• **Stated task**: From the first line of the data down to and including the line with "M.leaf_far, self, ts)", copy everything exactly, leaving out pictures.

• **Data provided**:
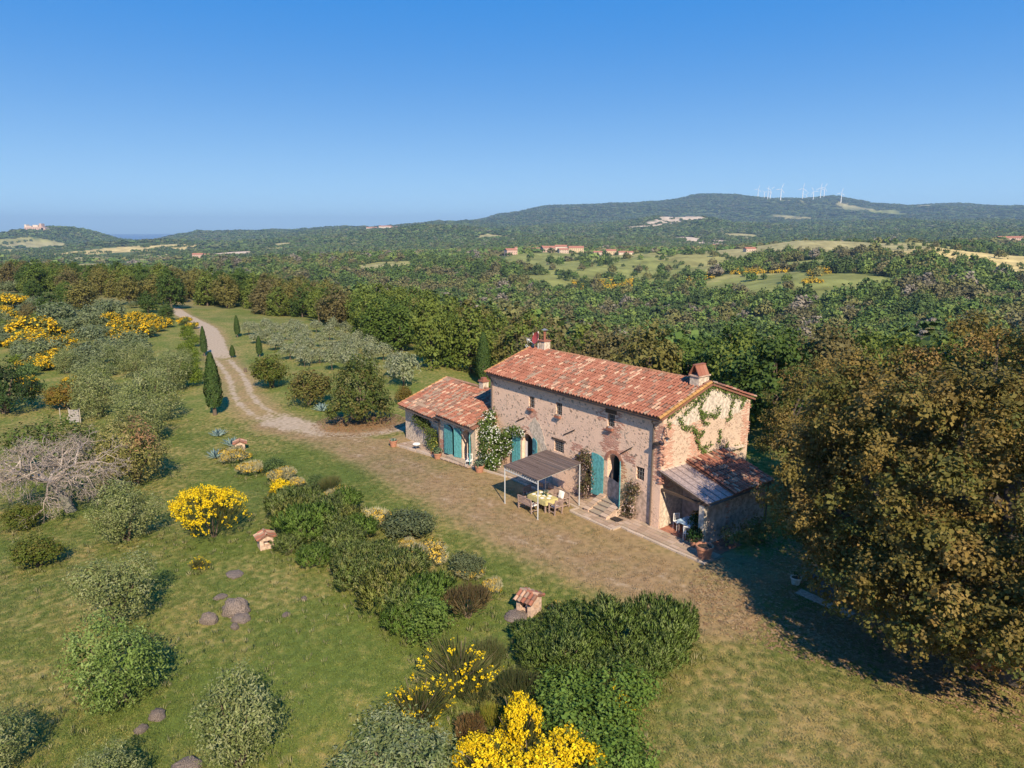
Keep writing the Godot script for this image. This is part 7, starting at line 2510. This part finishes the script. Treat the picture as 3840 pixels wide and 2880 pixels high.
func build_far_broom() -> void:  # yellow broom thickets on the hill across the valley
	var mb := MB.new()
	crown(mb, [[Vector3(0, 0.8, 0), Vector3(1.5, 1.1, 1.5)]], 16, 6, 0.3, 0.7, 0.45, [Color(0.62, 0.40, 0.02), Color(0.5, 0.36, 0.04), Color(0.16, 0.17, 0.05)], 0.7, 1.0, 0.5, -0.1)
	var ts := []
	for s in [[2160, 1068, 2370, 1062, 50], [2180, 1082, 2360, 1080, 40], [2560, 1058, 2700, 1030, 46], [2700, 1010, 2810, 985, 40], [2760, 1026, 2960, 1015, 60], [2960, 1012, 3000, 1004, 10], [3045, 1032, 3170, 1003, 46], [3170, 1003, 3290, 1006, 36], [3240, 955, 3340, 965, 26], [3030, 1062, 3060, 1058, 8], [2420, 1090, 2480, 1085, 14]]:
		for k in int(s[4] * 2.2):
			var t := rng.randf()
			var px := lerpf(s[0], s[2], t) + rng.randfn(0, 9)
			var py := lerpf(s[1], s[3], t) + rng.randfn(0, 3.2)
			var p := seen_ground(px, py)
			if p != Vector3.INF:
				ts.append(Transform3D(Basis(Vector3.UP, rng.randf() * TAU) * Basis.from_scale(Vector3.ONE * rf(0.9, 1.9)), p))
	many("distant_broom", mb.mesh(), M.leaf_far, self, ts)


func seen_ground(px: float, py: float) -> Vector3:  # where a line of sight of the survey meets the terrain
	var pitch := deg_to_rad(12.2916)
	var y := -(py - 1440.0) / 2662.0
	var f := cos(pitch) + sin(pitch) * y
	var u := (-sin(pitch) + cos(pitch) * y) / f
	var r := (px - 1920.0) / 2662.0 / f
	var d := 150.0
	while d < 5000.0:
		if EYE + u * d < height(r * d, d):
			return spot(r * d, d)
		d *= 1.006
	return Vector3.INF


func far_house(label: String, x: float, d: float, w: float, l: float, h: float, turn: float, wall_m: Material, group := "village houses across the valley") -> void:
	var o := thing("village_house", label, "house", Transform3D(Basis(Vector3.UP, turn), spot(x, d, -0.5)), group)
	var mb := MB.new()
	mb.bx(-w / 2, w / 2, -2.0, h, -l / 2, l / 2)
	part("wall", mb.mesh(), wall_m, o)
	mb = MB.new()
	var e := 0.5
	var r := l * 0.22
	for s in [-1.0, 1.0]:
		mb.face(Vector3(-w / 2 - e, h - 0.1, s * (l / 2 + e)), Vector3(w / 2 + e, h - 0.1, s * (l / 2 + e)), Vector3(w / 2 + e, h + r, 0), Vector3(-w / 2 - e, h + r, 0), Color.WHITE)
		mb.tri(Vector3(s * w / 2, h - 0.1, -l / 2), Vector3(s * w / 2, h - 0.1, l / 2), Vector3(s * w / 2, h + r - 0.1, 0), Vector3(s, 0, 0), Vector3(s, 0, 0), Vector3(s, 0, 0), Color.WHITE)
	part("roof", mb.mesh(), M.far_roof, o)
	var n := maxi(2, int(w / 3.2))
	for fl in maxi(1, int(h / 3.0)):
		for k in n:
			var x0 := lerpf(-w / 2, w / 2, (k + 0.5) / n)
			mb = MB.new()
			mb.bx(x0 - 0.45, x0 + 0.45, 1.0 + fl * 2.9, 2.4 + fl * 2.9, l / 2, l / 2 + 0.06)
			part("window", mb.mesh(), M.dark_window, o)


func build_far_buildings() -> void:
	var ph := [
		["pinkish house standing alone at the left end of the village", 1915, 1085, 17, 12, 8, 0.4, 1], ["narrow pink tower house beside the lone house left of the village", 1934, 1090, 4, 4, 11, 0.4, 1], ["large pink house half hidden in trees at the left of the village row", 2055, 1215, 22, 14, 9, 0.3, 1],
		["tall pale pink house in the middle of the village cluster", 2105, 1225, 20, 14, 11, -0.2, 0], ["low house in front of the tall pale pink village house", 2113, 1165, 15, 11, 6, 0.2, 2], ["small house tucked behind the left village houses", 2012, 1260, 15, 11, 8, 0.1, 1],
		["broad ochre two storey house with hip roof right of the village cluster", 2161, 1190, 24, 14, 9.5, 0.0, 3], ["small orange roofed house between the ochre house and the yellow one", 2243, 1190, 14, 9, 5, 0.05, 2], ["yellow house with a bright orange roof near the right end of the village", 2293, 1190, 16, 12, 7.5, 0.0, 3], ["long low pale shed at the right end of the village row", 2348, 1190, 24, 9, 4, 0.05, 0],
		["pale house higher up in the woods behind the village", 2013, 1500, 24, 14, 8, 0.2, 0], ["small cream house in the woods right above the village", 2042, 1520, 8, 8, 9, 0.2, 0],
		["pink farmhouse between fields in the left valley", 735, 1480, 20, 13, 7, 0.2, 1], ["long red roofed farm in the left valley fields", 760, 1500, 20, 12, 6, 0.1, 2], ["cream yellow farmhouse beyond the wood at the end of the track", 700, 985, 13, 9, 6, 0.3, 3], ["low cream barn beside the yellow farmhouse beyond the track", 682, 980, 8, 6, 3.5, 0.3, 3],
		["red roofed hilltop house at the far right among trees", 3765, 1230, 22, 14, 7, 0.1, 2], ["second pale hilltop house at the far right edge", 3815, 1240, 20, 12, 6, -0.1, 1], ["white farmhouse on the plain under the beige fields", 2665, 1900, 26, 14, 6, 0.1, 0],
		["white hamlet house high on the left hills", 1395, 4150, 60, 24, 14, 0.1, 0], ["pale hamlet house on the left hills near the skyline", 1445, 4150, 70, 24, 16, 0.1, 0], ["pale long house right of the hill hamlet", 1480, 4150, 44, 20, 12, 0.1, 3], ["white farm on the far right slope below the ridge", 3340, 5300, 90, 30, 18, 0.0, 0], ["little reddish house in the tan field across the valley", 2815, 960, 14, 9, 4, 0.2, 2]]
	for q in ph:
		far_house(q[0], across(q[1], q[2]), q[2], q[3], q[4], q[5], q[6], M.far_walls[q[7]])
	# the walled castle village on its hill by the sea
	var c := thing("castle_village", "pinkish walled castle on the left hilltop before the sea", "castle", spot_t(across(138, 3150), 3150))
	for q in [["rampart", -42, 40, 0, 16, 1], ["keep", -8, 14, 14, 24, 0], ["tower", 20, 30, 14, 30, 1], ["hall", -36, -14, 14, 20, 2], ["gatehouse", 30, 48, -4, 12, 1], ["tower", -44, -36, 10, 26, 0]]:
		var mb := MB.new()
		mb.bx(q[1], q[2], -12.0 if q[3] < 1 else q[3] - 2.0, q[4], -14, 14 if q[3] < 1 else 8)
		part(q[0], mb.mesh(), M.far_walls[q[5]], c)
	for k in 9:
		var mb := MB.new()
		mb.bx(-38.0 + k * 8.6, -36.2 + k * 8.6, 6, 10, 14, 14.3)
		part("window", mb.mesh(), M.dark_window, c)
	# wind turbines on the far ridge
	for q in [[2832, 6300, 1.0, 0.3], [2856, 6450, 0.75, 1.2], [2869, 6100, 1.05, 0.1], [2878, 6150, 1.1, 0.9], [2917, 5950, 1.3, 0.4], [2998, 6200, 1.25, 0.2], [3012, 6700, 0.8, 0.7], [3038, 6050, 1.05, 1.6], [3064, 6300, 1.2, 0.15], [3077, 6350, 1.1, 0.5], [3142, 5900, 1.05, 0.25]]:
		var x := across(q[0], q[1])
		var o := thing("wind_turbine", "white three bladed wind turbine on the far ridge under the sky", "wind turbine", Transform3D(Basis(Vector3.UP, -0.35).scaled(Vector3.ONE * q[2]), spot(x, q[1], -4.0)), "wind turbines on the far ridge")
		var mb := MB.new()
		mb.tube([Vector3(0, 0, 0), Vector3(0, 78, 0)], [3.0, 1.9], 10)
		part("tower", mb.mesh(), M.turbine, o)
		mb = MB.new()
		mb.box(Transform3D(Basis(), Vector3(0, 79, -1)), Vector3(4, 4, 10))
		part("nacelle", mb.mesh(), M.turbine, o)
		for k in 3:
			mb = MB.new()
			var a: float = q[3] + TAU * k / 3.0
			var d := Vector3(sin(a), cos(a), 0)
			mb.leaf(Vector3(0, 79, 5), d * 40.0, Vector3(d.y, -d.x, 0) * 1.6, Vector3.BACK, Color.WHITE)
			mb.leaf(Vector3(0, 79, 5.8), d * 40.0, Vector3(d.y, -d.x, 0) * 1.0, Vector3.BACK, Color.WHITE)
			part("blade", mb.mesh(), M.turbine, o)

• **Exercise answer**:
Keep writing the Godot script for this image. This is part 7, starting at line 2510. This part finishes the script. Treat the picture as 3840 pixels wide and 2880 pixels high.
func build_far_broom() -> void:  # yellow broom thickets on the hill across the valley
	var mb := MB.new()
	crown(mb, [[Vector3(0, 0.8, 0), Vector3(1.5, 1.1, 1.5)]], 16, 6, 0.3, 0.7, 0.45, [Color(0.62, 0.40, 0.02), Color(0.5, 0.36, 0.04), Color(0.16, 0.17, 0.05)], 0.7, 1.0, 0.5, -0.1)
	var ts := []
	for s in [[2160, 1068, 2370, 1062, 50], [2180, 1082, 2360, 1080, 40], [2560, 1058, 2700, 1030, 46], [2700, 1010, 2810, 985, 40], [2760, 1026, 2960, 1015, 60], [2960, 1012, 3000, 1004, 10], [3045, 1032, 3170, 1003, 46], [3170, 1003, 3290, 1006, 36], [3240, 955, 3340, 965, 26], [3030, 1062, 3060, 1058, 8], [2420, 1090, 2480, 1085, 14]]:
		for k in int(s[4] * 2.2):
			var t := rng.randf()
			var px := lerpf(s[0], s[2], t) + rng.randfn(0, 9)
			var py := lerpf(s[1], s[3], t) + rng.randfn(0, 3.2)
			var p := seen_ground(px, py)
			if p != Vector3.INF:
				ts.append(Transform3D(Basis(Vector3.UP, rng.randf() * TAU) * Basis.from_scale(Vector3.ONE * rf(0.9, 1.9)), p))
	many("distant_broom", mb.mesh(), M.leaf_far, self, ts)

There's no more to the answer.